** Start of COLLECTED MATERIAL **

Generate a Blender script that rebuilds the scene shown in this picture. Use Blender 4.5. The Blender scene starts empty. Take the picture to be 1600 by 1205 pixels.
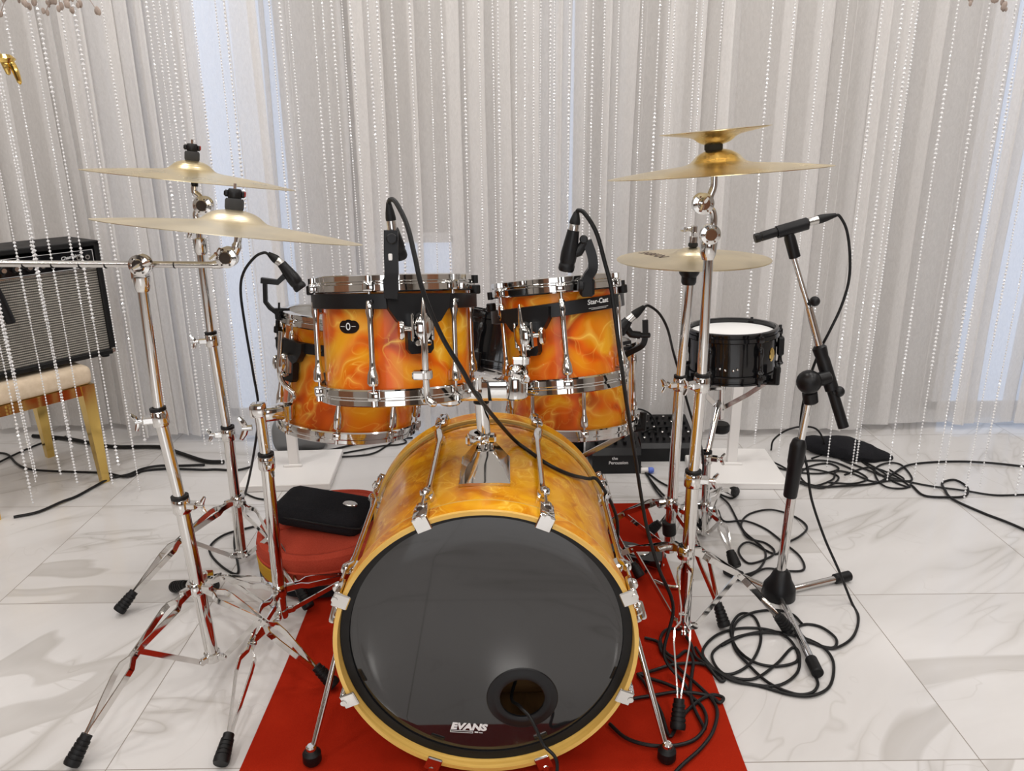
import bpy, bmesh, math, random
from mathutils import Vector, Matrix, noise as mnoise
random.seed(7)
sc = bpy.context.scene
COL = sc.collection
PI = math.pi
def R(a): return math.radians(a)
# ------------------------------------------------------------------ camera
FPX = 1212.0; PITCH = R(17.7); ROLL = R(0.45); YAW = R(0.3); H = 1.218
CAM = Vector((0, 0, H))
_f = Vector((math.sin(YAW)*math.cos(PITCH), math.cos(YAW)*math.cos(PITCH), -math.sin(PITCH)))
_r = Vector((math.cos(YAW), -math.sin(YAW), 0))
_u = _r.cross(_f)
R2 = math.cos(ROLL)*_r - math.sin(ROLL)*_u
U2 = math.sin(ROLL)*_r + math.cos(ROLL)*_u
cd = bpy.data.cameras.new('camera'); cam = bpy.data.objects.new('camera', cd); COL.objects.link(cam)
cd.sensor_width = 36; cd.lens = 36*FPX/1600; cd.clip_start = .02
m = Matrix((R2, U2, -_f)).transposed().to_4x4(); m.translation = CAM
cam.matrix_world = m; sc.camera = cam
def ray(px, py): return _f + (px-800)/FPX*R2 - (py-602.5)/FPX*U2
def P(px, py, Y):                      # point seen at a pixel, at distance Y from the camera
    d = ray(px, py); return CAM + d*(Y/d.y)
def G(px, py, z=0):                    # point seen at a pixel, at height z
    d = ray(px, py); return CAM + d*((z-H)/d.z)
def frame(C, ang=0, e=0):              # local frame: z = axis, leaning ang (deg, clockwise) with its top face seen e degrees from above
    C = Vector(C); v = (C-CAM).normalized()
    r = (R2-R2.dot(v)*v).normalized(); u = r.cross(v).normalized()
    a = R(ang); t = math.cos(a)*r - math.sin(a)*u; up = math.sin(a)*r + math.cos(a)*u
    n = math.cos(R(e))*up - math.sin(R(e))*v
    y = n.cross(t)
    M = Matrix((t, y, n)).transposed().to_4x4(); M.translation = C
    return M
def tiltz(C, d, twist=0):              # frame at C whose z runs along d
    q = Vector(d).normalized().to_track_quat('Z', 'Y').to_matrix().to_4x4()
    M = q @ Matrix.Rotation(twist, 4, 'Z'); M.translation = Vector(C); return M
# ------------------------------------------------------------------ mesh building
def catmull(pts, k=8, closed=False):
    pts = [Vector(p) for p in pts]; n = len(pts); out = []
    for i in range(n if closed else n-1):
        if closed: a, b, c, d = pts[i-1], pts[i], pts[(i+1) % n], pts[(i+2) % n]
        else:
            b, c = pts[i], pts[i+1]
            a = pts[i-1] if i else b+(b-c); d = pts[i+2] if i+2 < n else c+(c-b)
        for j in range(k):
            t = j/k
            out.append(.5*((2*b)+(c-a)*t+(2*a-5*b+4*c-d)*t*t+(3*b-a-3*c+d)*t**3))
    if not closed: out.append(pts[-1])
    return out
class MB:
    def __init__(s, M=None): s.v = []; s.f = []; s.M = M or Matrix()
    def add(s, vs, fs):
        o = len(s.v); s.v += [s.M @ Vector(v) for v in vs]; s.f += [tuple(i+o for i in f) for f in fs]; return s
    def box(s, c, size, rot=None, bev=0, seg=1):
        bm = bmesh.new(); bmesh.ops.create_cube(bm, size=1)
        for v in bm.verts: v.co = Vector((v.co.x*size[0], v.co.y*size[1], v.co.z*size[2]))
        if bev: bmesh.ops.bevel(bm, geom=list(bm.edges), offset=bev, segments=seg, affect='EDGES', profile=.5)
        bm.verts.index_update()
        T = Matrix.Translation(Vector(c)) @ (rot.to_4x4() if rot else Matrix())
        s.add([T @ v.co for v in bm.verts], [[v.index for v in f.verts] for f in bm.faces]); bm.free(); return s
    def tube(s, pts, r, n=12, cap=True, closed=False):
        pts = [Vector(p) for p in pts]; N = len(pts)
        rr = r if isinstance(r, (list, tuple)) else [r]*N
        vs = []; fs = []; pn = None
        for i, p in enumerate(pts):
            if closed: t = pts[(i+1) % N]-pts[i-1]
            else: t = pts[min(i+1, N-1)]-pts[max(i-1, 0)]
            if t.length < 1e-9: t = Vector((0, 0, 1))
            t.normalize()
            if pn is None: pn = t.orthogonal().normalized()
            pn = (pn-pn.dot(t)*t)
            pn = pn.normalized() if pn.length > 1e-6 else t.orthogonal().normalized()
            b = t.cross(pn)
            for j in range(n):
                a = 2*PI*j/n; vs.append(p+rr[i]*(math.cos(a)*pn+math.sin(a)*b))
        for i in range(N if closed else N-1):
            for j in range(n):
                i2 = (i+1) % N; fs.append((i*n+j, i*n+(j+1) % n, i2*n+(j+1) % n, i2*n+j))
        if cap and not closed:
            fs.append(tuple(range(n))[::-1]); fs.append(tuple((N-1)*n+j for j in range(n)))
        return s.add(vs, fs)
    def bar(s, pts, w, t, nrm):         # flat bar: thickness t along nrm, width w across it
        pts = [Vector(p) for p in pts]; nrm = Vector(nrm); N = len(pts); vs = []; fs = []
        for i, p in enumerate(pts):
            d = (pts[min(i+1, N-1)]-pts[max(i-1, 0)]).normalized()
            nn = (nrm-nrm.dot(d)*d).normalized(); b = d.cross(nn)
            for sx, sy in ((-1, -1), (1, -1), (1, 1), (-1, 1)): vs.append(p+nn*t/2*sx+b*w/2*sy)
        for i in range(N-1):
            for j in range(4): fs.append((i*4+j, i*4+(j+1) % 4, i*4+4+(j+1) % 4, i*4+4+j))
        fs += [(3, 2, 1, 0), tuple((N-1)*4+j for j in range(4))]
        return s.add(vs, fs)
    def lathe(s, prof, n=48, M=None, closed=False, a0=0, a1=2*PI):
        full = abs(a1-a0-2*PI) < 1e-6; K = n if full else n+1
        vs = []; fs = []; m_ = len(prof)
        for k in range(K):
            a = a0+(a1-a0)*k/n
            for (r, z) in prof: vs.append(Vector((r*math.cos(a), r*math.sin(a), z)))
        for k in range(n):
            k2 = (k+1) % K
            for j in range(m_ if closed else m_-1):
                j2 = (j+1) % m_; fs.append((k*m_+j, k2*m_+j, k2*m_+j2, k*m_+j2))
        if not full and closed: fs += [tuple(range(m_)), tuple((K-1)*m_+j for j in range(m_))[::-1]]
        if M is not None: vs = [M @ v for v in vs]
        return s.add(vs, fs)
    def ball(s, c, r, n=16, sq=(1, 1, 1)):
        pr = [(max(1e-5, r*math.sin(PI*i/10)), -r*math.cos(PI*i/10)) for i in range(11)]
        return s.lathe(pr, n, Matrix.Translation(Vector(c)) @ Matrix.Diagonal((*sq, 1)))
    def cyl(s, a, b, r, n=20, bev=0):
        a = Vector(a); b = Vector(b); L = (b-a).length; M = tiltz(a, b-a)
        pr = [(1e-5, 0), (r-bev, 0), (r, bev), (r, L-bev), (r-bev, L), (1e-5, L)] if bev else [(1e-5, 0), (r, 0), (r, L), (1e-5, L)]
        return s.lathe(pr, n, M)
    def prism(s, poly, z0, z1, M=None):
        n = len(poly); vs = [Vector((x, y, z0)) for x, y in poly]+[Vector((x, y, z1)) for x, y in poly]
        fs = [tuple(range(n))[::-1], tuple(range(n, 2*n))]+[(i, (i+1) % n, n+(i+1) % n, n+i) for i in range(n)]
        if M is not None: vs = [M @ v for v in vs]
        return s.add(vs, fs)
    def build(s, name, mat, parent=None, loc=None, sharp=35):
        me = bpy.data.meshes.new(name)
        o = bpy.data.objects.new(name, me); COL.objects.link(o)
        L = Vector(WL[parent.name]) if parent is not None else Vector(loc if loc is not None else (0, 0, 0))
        me.from_pydata([v-L for v in s.v], [], s.f)
        me.validate()
        bm = bmesh.new(); bm.from_mesh(me); bmesh.ops.recalc_face_normals(bm, faces=bm.faces); bm.to_mesh(me); bm.free()
        me.materials.append(mat)
        for p in me.polygons: p.use_smooth = True
        me.set_sharp_from_angle(angle=R(sharp))
        if parent is not None: o.parent = parent
        else: o.location = L
        WL[o.name] = L
        return o
WL = {}
def thing(name, label, cat, loc=(0, 0, 0), group=None):
    o = bpy.data.objects.new(name, None); COL.objects.link(o); o.location = Vector(loc); o.empty_display_size = .05
    WL[o.name] = Vector(loc); return tag(o, label, cat, group)
def tag(o, label, cat, group=None, kind=None):
    o['label'] = label; o['category'] = cat
    if group: o['group'] = group
    if kind: o['kind'] = kind
    return o
def struct(o): o['kind'] = 'structure'; return o
def text_mb(txt, M, size, ext=.0004, bold=0, shear=0, align='CENTER', mb=None):
    cu = bpy.data.curves.new('t', 'FONT'); cu.body = txt; cu.size = size; cu.extrude = ext; cu.offset = bold; cu.shear = shear
    cu.align_x = align; cu.resolution_u = 3
    o = bpy.data.objects.new('t', cu); COL.objects.link(o)
    dg = bpy.context.evaluated_depsgraph_get()
    me = bpy.data.meshes.new_from_object(o.evaluated_get(dg))
    mb = mb or MB()
    mb.add([M @ v.co for v in me.vertices], [tuple(p.vertices) for p in me.polygons])
    bpy.data.objects.remove(o); bpy.data.curves.remove(cu); bpy.data.meshes.remove(me)
    return mb
# ------------------------------------------------------------------ materials
MT = {}
def mat(name, col=(.8, .8, .8), rough=.5, metal=0, **k):
    m_ = bpy.data.materials.new(name); m_.use_nodes = True
    b = m_.node_tree.nodes['Principled BSDF']
    b.inputs['Base Color'].default_value = (*col, 1); b.inputs['Roughness'].default_value = rough; b.inputs['Metallic'].default_value = metal
    for kk, v in k.items(): b.inputs[kk].default_value = v
    MT[name] = m_; return m_
class NT:
    def __init__(s, m_): s.t = m_.node_tree; s.b = s.t.nodes.get('Principled BSDF')
    def n(s, typ, **k):
        x = s.t.nodes.new(typ)
        for kk, v in k.items():
            if kk.startswith('i_'): x.inputs[kk[2:]].default_value = v
            else: setattr(x, kk, v)
        return x
    def l(s, a, b): s.t.links.new(a, b)
    def math(s, op, a, b=None, c=None):
        x = s.t.nodes.new('ShaderNodeMath'); x.operation = op
        for i, v in enumerate((a, b, c)):
            if v is None: continue
            if isinstance(v, (int, float)): x.inputs[i].default_value = v
            else: s.l(v, x.inputs[i])
        return x.outputs[0]
    def ramp(s, fac, stops, interp='LINEAR'):
        x = s.t.nodes.new('ShaderNodeValToRGB'); e = x.color_ramp.elements; x.color_ramp.interpolation = interp
        while len(e) < len(stops): e.new(.5)
        for i, (p, c) in enumerate(stops): e[i].position = p; e[i].color = (*c, 1) if len(c) == 3 else c
        s.l(fac, x.inputs[0]); return x.outputs[0]
    def noise(s, vec, scale, detail=2, rough=.5, dist=0):
        x = s.n('ShaderNodeTexNoise'); x.inputs['Scale'].default_value = scale; x.inputs['Detail'].default_value = detail
        x.inputs['Roughness'].default_value = rough; x.inputs['Distortion'].default_value = dist
        if vec is not None: s.l(vec, x.inputs['Vector'])
        return x
    def mix(s, fac, a, b, typ='MIX'):
        x = s.n('ShaderNodeMix', data_type='RGBA', blend_type=typ)
        for i, v in ((0, fac), (6, a), (7, b)):
            if isinstance(v, (int, float)): x.inputs[i].default_value = v
            elif isinstance(v, tuple): x.inputs[i].default_value = (*v, 1)
            else: s.l(v, x.inputs[i])
        return x.outputs[2]
    def bump(s, h, st=.3, d=.002):
        x = s.n('ShaderNodeBump'); x.inputs['Strength'].default_value = st; x.inputs['Distance'].default_value = d
        s.l(h, x.inputs['Height']); s.l(x.outputs[0], s.b.inputs['Normal'])
def grime(m_, amt=.08, scale=20):
    t = NT(m_); co = t.n('ShaderNodeTexCoord'); nz = t.noise(co.outputs['Object'], scale, 4)
    r0 = t.b.inputs['Roughness'].default_value
    t.l(t.math('ADD', t.math('MULTIPLY', t.math('SUBTRACT', nz.outputs[0], .5), amt), r0), t.b.inputs['Roughness'])
    return m_
chrome = grime(mat('chrome', (.70, .69, .675), .07, 1), .06, 15)
steel = grime(mat('brushed_steel', (.62, .61, .59), .22, 1), .1)
gold = grime(mat('gold_metal', (.80, .56, .17), .13, 1), .06)
copper = mat('copper', (.62, .33, .2), .25, 1)
rubber = grime(mat('black_rubber', (.006, .006, .0065), .5, **{'Specular IOR Level': .3}), .2)
plastic = grime(mat('black_plastic', (.006, .006, .007), .38, **{'Specular IOR Level': .32}), .15)
gloss_black = mat('gloss_black', (.008, .008, .009), .09)
felt = mat('grey_felt', (.035, .035, .036), .95)
redplastic = mat('red_plastic', (.25, .02, .015), .35)
cableM = mat('cable_black', (.007, .007, .0075), .45, **{'Specular IOR Level': .3})
whitepaint = grime(mat('white_paint', (.83, .81, .79), .45), .1)
whiteprint = mat('white_print', (.8, .8, .8), .5)
blueP = mat('blue_plastic', (.12, .2, .7), .35)
headwhite = mat('white_drum_head', (.87, .87, .86), .45)
headgrey = mat('clear_drum_head', (.45, .45, .44), .25)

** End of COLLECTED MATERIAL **

• **GIVEN TASK**: Collect from the data above every line that includes "scene".

• **EXERCISE SOLUTION**:
Generate a Blender script that rebuilds the scene shown in this picture. Use Blender 4.5. The Blender scene starts empty. Take the picture to be 1600 by 1205 pixels.
sc = bpy.context.scene